SEBI to move apex court against SAT on Price Waterhouse order

PALAK SHAH Mumbai | Updated on September 16, 2019 Published on September 16, 2019

The tribunal’s act of questioning reliance on preponderence of probabilities will set a wrong precedent, the regulator feels

SEBI is all set to file an appeal with the Supreme Court challenging the Securities Appellate Tribunal’s decision in the matter involving Price Waterhouse. One of the key questions which SEBI will put before the top court is whether it has faulted in taking action against the audit firm drawing inference from convincing probable evidence (preponderance of probabilities).

SEBI will challenge SAT in the apex court for passing an ‘erroneous order’ that has potential to set precedent for the regulator to establish ‘mens rea’ (criminal intent and direct evidence) in civil matters, according to sources in the know.

While SEBI had taken action against the audit firm to protect investor interest based on the principle of ‘preponderance of probabilities’, the SAT rejected SEBI’s strictures against a network of accounting firms and individuals working under PW in the absence of any direct evidence to link them with Satyam Computer scam.

“Thus, pinning down the engagement partners and the audit firms on a preponderance of probabilities that they had committed a big fraud in a reckless and careless manner cannot in our view lead to a conclusion that there was any intention or mens rea on their part,” the SAT order had said.

Deepika Sawhney, Partner, Corporate Professionals, said: “In my view , SEBI’s appeal will seek to address one of the questions of law to be settled-- whether a different principle of evidences shall apply for a person directly dealing in securities market; and whether proving inducement mens rea is necessary.”

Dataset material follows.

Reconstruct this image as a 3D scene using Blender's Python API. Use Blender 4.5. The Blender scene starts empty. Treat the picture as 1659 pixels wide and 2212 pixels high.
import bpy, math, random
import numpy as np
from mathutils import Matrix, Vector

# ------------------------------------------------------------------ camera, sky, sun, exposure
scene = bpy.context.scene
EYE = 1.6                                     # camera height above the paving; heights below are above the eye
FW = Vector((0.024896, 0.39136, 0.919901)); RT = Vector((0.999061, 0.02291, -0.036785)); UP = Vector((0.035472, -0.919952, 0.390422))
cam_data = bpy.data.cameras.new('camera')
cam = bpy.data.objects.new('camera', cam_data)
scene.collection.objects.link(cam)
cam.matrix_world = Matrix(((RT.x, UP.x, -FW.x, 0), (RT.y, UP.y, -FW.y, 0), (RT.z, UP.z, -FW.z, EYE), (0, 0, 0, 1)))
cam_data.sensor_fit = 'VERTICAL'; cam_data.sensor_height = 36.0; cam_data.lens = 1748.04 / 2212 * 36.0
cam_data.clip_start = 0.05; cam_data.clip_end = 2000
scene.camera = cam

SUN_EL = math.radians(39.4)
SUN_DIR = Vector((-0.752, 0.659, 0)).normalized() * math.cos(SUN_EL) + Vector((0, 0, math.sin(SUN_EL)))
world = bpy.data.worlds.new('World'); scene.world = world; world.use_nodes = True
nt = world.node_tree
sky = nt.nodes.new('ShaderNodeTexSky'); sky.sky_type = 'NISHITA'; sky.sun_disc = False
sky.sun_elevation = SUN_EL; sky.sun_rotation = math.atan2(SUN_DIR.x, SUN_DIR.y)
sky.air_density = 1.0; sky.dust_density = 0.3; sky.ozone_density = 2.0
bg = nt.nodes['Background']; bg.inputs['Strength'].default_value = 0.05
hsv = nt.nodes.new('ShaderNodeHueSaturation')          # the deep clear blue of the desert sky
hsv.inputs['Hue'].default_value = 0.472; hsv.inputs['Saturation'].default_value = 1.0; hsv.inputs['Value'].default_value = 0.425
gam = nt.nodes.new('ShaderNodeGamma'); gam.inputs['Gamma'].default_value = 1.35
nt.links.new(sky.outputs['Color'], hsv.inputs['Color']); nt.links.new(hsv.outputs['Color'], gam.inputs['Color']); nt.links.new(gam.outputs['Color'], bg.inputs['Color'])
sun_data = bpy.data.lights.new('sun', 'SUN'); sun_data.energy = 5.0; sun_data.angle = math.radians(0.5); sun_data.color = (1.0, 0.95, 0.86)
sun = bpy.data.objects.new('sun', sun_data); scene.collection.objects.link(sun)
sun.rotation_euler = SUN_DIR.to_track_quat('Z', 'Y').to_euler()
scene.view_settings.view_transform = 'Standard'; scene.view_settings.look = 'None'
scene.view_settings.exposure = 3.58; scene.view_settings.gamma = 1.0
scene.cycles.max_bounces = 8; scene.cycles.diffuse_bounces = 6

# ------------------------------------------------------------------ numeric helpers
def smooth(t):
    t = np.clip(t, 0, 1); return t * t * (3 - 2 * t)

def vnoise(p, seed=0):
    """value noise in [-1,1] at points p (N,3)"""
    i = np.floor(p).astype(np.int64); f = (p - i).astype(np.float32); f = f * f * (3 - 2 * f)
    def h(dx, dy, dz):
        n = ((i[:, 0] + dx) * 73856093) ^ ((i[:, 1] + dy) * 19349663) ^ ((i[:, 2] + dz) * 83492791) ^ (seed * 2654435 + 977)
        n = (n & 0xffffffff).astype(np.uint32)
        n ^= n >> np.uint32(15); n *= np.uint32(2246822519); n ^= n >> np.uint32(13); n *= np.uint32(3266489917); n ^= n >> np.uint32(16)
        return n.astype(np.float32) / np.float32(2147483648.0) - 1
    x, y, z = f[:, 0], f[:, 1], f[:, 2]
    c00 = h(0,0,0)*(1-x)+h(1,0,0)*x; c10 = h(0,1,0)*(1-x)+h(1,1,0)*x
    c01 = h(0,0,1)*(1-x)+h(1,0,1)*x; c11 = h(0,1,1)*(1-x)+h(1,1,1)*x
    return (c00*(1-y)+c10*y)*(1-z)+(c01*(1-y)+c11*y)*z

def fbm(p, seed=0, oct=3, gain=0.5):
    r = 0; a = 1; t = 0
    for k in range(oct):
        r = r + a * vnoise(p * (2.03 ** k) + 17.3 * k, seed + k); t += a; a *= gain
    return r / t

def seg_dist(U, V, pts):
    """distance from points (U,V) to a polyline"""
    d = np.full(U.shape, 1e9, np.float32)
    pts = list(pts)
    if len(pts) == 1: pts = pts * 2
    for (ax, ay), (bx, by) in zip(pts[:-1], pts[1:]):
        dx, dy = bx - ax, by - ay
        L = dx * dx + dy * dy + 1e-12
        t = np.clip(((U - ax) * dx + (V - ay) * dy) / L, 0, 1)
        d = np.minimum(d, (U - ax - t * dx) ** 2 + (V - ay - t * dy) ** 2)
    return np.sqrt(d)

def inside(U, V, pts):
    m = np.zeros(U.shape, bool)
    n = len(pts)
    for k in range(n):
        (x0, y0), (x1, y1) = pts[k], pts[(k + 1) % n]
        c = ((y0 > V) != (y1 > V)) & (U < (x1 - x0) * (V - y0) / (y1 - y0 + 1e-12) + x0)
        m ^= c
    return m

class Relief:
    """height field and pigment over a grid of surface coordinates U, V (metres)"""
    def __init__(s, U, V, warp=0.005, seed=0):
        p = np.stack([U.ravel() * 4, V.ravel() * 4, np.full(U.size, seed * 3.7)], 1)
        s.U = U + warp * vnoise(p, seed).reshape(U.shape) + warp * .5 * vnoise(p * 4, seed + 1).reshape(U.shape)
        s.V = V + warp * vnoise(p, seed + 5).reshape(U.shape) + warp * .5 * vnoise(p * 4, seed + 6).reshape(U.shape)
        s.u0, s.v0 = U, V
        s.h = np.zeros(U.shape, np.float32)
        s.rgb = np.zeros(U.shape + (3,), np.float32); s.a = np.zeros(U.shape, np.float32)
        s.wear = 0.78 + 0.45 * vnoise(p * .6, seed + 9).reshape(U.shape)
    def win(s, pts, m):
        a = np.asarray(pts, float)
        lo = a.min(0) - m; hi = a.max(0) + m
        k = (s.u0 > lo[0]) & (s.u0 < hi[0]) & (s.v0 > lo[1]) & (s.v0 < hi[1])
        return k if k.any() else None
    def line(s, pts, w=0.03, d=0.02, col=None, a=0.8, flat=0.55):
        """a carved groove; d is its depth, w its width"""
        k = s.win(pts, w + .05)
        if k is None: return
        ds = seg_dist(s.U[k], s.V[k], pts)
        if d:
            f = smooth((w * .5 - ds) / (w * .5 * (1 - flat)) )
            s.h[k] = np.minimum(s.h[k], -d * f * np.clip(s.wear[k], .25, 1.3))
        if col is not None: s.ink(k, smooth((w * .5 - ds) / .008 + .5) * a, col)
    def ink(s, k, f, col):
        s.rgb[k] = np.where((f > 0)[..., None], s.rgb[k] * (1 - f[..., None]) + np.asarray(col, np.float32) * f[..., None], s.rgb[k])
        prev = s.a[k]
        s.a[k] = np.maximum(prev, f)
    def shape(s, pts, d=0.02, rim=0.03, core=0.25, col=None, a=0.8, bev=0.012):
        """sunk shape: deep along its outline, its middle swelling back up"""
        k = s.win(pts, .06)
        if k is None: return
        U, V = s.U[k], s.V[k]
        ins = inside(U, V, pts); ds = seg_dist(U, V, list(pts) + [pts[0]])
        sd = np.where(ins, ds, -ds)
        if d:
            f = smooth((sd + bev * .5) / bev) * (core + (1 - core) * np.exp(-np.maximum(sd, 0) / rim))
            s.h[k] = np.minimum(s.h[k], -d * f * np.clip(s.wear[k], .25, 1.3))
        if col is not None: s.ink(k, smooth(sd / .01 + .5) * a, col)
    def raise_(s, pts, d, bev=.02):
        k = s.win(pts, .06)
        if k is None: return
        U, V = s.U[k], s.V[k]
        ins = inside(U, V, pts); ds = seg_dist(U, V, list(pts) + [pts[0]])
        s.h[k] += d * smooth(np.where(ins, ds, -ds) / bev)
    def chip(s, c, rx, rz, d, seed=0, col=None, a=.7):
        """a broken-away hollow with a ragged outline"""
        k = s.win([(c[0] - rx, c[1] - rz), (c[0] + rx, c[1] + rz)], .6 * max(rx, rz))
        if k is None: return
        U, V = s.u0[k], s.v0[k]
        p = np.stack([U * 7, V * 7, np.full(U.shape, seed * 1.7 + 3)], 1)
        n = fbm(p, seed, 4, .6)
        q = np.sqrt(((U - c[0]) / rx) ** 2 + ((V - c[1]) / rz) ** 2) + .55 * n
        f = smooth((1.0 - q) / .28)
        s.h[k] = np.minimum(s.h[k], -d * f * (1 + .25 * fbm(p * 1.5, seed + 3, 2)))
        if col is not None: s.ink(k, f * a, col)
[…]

The Supreme Court in its previous judgment involving SEBI v/s Kishore Ajmera on the particular question had held: “...mens rea is not an indispensable requirement and the correct test is one of preponderance of probabilities. Proof beyond reasonable doubt as is not an indispensable requirement. The inferential conclusion from the proved and admitted facts, so long as the same are reasonable and can be legitimately arrived at on a consideration of the totality of the materials, would be permissible and legally justified.”


SEBI will further question the inconsistency in the SAT order, which upholds the ‘disgorgement’ amount imposed on the auditor but gives it a free pass on other strictures. “Usually, disgorgement is of ill-gotten gains and if SAT was comfortable in upholding that in the same case, it reflects their inconsistency,” sources close to the developments said.

The SAT order was mainly based on inference drawn from a Bombay High Court judgment which held that it would be necessary for SEBI to establish connivance in the matter where the ‘auditor’ was not dealing in the securities market. SEBI had cited its wide powers to act against entities when it came to protecting the the interest of shareholders and investors. In case of Satyam scam, while the auditor is not regulated by SEBI directly, its report directly affected share market investors who mainly depended on audited financial statements for a holistic picture. SAT rejected this argument. SEBI by its Act is a quasi-judicial authority and decides matters under civil proceedings. Yet, the High Court had allowed SEBI to continue with its probe.

“The HC order was for limited purpose to determine if SEBI has jurisdiction to conduct enquiry and investigation against chartered accountants. The writ petition was dismissed allowing SEBI to proceed with the matter considering the aspect as to whether any directions can be issued by SEBI on the basis of evidence available on record as per the provisions of Section 11 and 12 of the SEBI Act i.e. investor protection and regulating securities market,” Sawhney said.